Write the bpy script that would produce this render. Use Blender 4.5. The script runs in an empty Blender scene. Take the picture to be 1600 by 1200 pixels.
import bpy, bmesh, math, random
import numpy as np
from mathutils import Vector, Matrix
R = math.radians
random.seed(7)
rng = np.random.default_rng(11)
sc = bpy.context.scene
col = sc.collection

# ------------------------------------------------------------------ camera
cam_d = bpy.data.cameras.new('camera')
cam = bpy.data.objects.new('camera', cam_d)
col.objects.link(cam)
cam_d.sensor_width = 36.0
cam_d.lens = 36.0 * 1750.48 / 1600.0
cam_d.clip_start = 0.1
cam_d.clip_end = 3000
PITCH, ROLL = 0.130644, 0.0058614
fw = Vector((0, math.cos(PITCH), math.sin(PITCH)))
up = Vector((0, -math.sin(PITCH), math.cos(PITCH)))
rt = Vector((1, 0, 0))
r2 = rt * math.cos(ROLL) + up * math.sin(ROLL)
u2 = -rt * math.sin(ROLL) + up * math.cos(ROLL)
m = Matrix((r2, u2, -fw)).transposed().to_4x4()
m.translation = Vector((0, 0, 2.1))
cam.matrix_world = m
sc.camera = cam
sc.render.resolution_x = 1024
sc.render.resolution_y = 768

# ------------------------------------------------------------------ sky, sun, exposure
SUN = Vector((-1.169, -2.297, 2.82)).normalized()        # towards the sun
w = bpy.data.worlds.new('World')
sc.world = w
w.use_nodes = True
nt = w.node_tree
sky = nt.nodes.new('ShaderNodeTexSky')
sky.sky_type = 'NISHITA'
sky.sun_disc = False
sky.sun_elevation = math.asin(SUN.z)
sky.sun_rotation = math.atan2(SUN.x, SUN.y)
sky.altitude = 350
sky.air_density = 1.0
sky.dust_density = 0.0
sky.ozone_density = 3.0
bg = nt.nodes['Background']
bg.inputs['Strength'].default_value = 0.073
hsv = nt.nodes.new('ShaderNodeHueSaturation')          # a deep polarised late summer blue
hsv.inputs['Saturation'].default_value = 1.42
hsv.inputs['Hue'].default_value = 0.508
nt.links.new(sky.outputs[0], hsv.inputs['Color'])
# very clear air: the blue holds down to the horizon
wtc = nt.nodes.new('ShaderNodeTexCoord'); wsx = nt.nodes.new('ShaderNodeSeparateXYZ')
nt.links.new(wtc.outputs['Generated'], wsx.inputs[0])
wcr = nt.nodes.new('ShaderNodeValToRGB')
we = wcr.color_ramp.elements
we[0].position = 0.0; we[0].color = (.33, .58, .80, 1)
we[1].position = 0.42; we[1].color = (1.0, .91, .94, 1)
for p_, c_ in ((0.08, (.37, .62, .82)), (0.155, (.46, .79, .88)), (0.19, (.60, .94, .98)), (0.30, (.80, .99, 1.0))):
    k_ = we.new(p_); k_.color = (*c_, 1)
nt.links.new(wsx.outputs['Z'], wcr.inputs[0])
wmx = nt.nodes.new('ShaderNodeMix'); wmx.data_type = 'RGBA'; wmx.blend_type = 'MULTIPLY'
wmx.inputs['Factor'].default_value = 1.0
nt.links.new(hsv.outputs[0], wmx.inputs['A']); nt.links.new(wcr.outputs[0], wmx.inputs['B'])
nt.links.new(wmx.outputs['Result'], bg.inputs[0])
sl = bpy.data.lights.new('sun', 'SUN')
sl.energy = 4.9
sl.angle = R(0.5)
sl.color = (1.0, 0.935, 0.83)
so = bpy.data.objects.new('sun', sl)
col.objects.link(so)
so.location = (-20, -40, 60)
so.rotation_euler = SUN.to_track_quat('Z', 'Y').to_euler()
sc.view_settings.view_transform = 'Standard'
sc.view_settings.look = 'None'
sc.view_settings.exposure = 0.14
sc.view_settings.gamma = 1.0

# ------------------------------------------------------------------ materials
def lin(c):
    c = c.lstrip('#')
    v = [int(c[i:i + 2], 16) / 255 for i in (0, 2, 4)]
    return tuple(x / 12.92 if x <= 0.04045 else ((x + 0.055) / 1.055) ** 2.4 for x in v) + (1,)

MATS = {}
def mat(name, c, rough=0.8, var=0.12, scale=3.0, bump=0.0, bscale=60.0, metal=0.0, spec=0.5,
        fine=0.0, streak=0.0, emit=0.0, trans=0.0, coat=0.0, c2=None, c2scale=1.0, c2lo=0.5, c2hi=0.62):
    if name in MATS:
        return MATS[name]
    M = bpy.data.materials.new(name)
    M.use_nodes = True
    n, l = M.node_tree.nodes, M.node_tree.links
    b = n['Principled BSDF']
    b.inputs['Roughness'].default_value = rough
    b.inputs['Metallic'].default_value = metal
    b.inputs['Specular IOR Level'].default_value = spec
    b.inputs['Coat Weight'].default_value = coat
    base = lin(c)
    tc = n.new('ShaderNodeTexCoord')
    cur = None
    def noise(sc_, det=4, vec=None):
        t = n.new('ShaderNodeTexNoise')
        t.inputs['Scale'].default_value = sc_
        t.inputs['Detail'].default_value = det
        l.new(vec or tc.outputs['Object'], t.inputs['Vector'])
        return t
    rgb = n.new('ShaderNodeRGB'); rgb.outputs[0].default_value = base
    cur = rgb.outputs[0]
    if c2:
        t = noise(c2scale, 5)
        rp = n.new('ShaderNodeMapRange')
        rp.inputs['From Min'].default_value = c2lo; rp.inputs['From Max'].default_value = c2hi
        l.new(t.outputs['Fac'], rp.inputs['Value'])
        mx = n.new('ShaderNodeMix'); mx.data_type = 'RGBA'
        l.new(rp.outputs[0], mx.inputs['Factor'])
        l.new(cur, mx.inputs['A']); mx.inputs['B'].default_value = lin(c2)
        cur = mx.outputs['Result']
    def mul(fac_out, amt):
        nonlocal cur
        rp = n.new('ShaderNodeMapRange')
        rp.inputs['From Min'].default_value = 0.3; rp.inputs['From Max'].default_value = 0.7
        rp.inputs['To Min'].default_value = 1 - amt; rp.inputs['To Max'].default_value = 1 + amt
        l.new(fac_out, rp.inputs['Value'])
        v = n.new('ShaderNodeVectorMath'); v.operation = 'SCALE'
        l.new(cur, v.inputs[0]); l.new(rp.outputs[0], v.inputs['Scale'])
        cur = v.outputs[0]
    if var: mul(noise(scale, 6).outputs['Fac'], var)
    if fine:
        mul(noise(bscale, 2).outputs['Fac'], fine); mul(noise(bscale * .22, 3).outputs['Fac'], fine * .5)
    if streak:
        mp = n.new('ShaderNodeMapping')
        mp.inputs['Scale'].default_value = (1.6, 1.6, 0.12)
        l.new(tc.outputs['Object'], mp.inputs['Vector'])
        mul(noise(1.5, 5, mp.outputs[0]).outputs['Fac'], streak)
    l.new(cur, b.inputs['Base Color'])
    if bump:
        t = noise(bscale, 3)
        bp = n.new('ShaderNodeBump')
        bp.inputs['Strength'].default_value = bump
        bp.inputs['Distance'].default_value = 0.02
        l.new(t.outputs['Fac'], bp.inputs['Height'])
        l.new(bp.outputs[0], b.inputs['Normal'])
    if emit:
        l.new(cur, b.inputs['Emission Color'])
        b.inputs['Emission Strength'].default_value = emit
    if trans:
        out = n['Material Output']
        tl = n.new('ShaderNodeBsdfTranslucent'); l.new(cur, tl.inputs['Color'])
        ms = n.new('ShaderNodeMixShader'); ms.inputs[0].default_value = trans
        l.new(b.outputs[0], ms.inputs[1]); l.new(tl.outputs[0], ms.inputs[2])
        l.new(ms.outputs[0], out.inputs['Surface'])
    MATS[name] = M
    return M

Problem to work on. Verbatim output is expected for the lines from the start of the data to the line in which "sc.render.resolution_y = 768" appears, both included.

Answer for this exercise.
Write the bpy script that would produce this render. Use Blender 4.5. The script runs in an empty Blender scene. Take the picture to be 1600 by 1200 pixels.
import bpy, bmesh, math, random
import numpy as np
from mathutils import Vector, Matrix
R = math.radians
random.seed(7)
rng = np.random.default_rng(11)
sc = bpy.context.scene
col = sc.collection

# ------------------------------------------------------------------ camera
cam_d = bpy.data.cameras.new('camera')
cam = bpy.data.objects.new('camera', cam_d)
col.objects.link(cam)
cam_d.sensor_width = 36.0
cam_d.lens = 36.0 * 1750.48 / 1600.0
cam_d.clip_start = 0.1
cam_d.clip_end = 3000
PITCH, ROLL = 0.130644, 0.0058614
fw = Vector((0, math.cos(PITCH), math.sin(PITCH)))
up = Vector((0, -math.sin(PITCH), math.cos(PITCH)))
rt = Vector((1, 0, 0))
r2 = rt * math.cos(ROLL) + up * math.sin(ROLL)
u2 = -rt * math.sin(ROLL) + up * math.cos(ROLL)
m = Matrix((r2, u2, -fw)).transposed().to_4x4()
m.translation = Vector((0, 0, 2.1))
cam.matrix_world = m
sc.camera = cam
sc.render.resolution_x = 1024
sc.render.resolution_y = 768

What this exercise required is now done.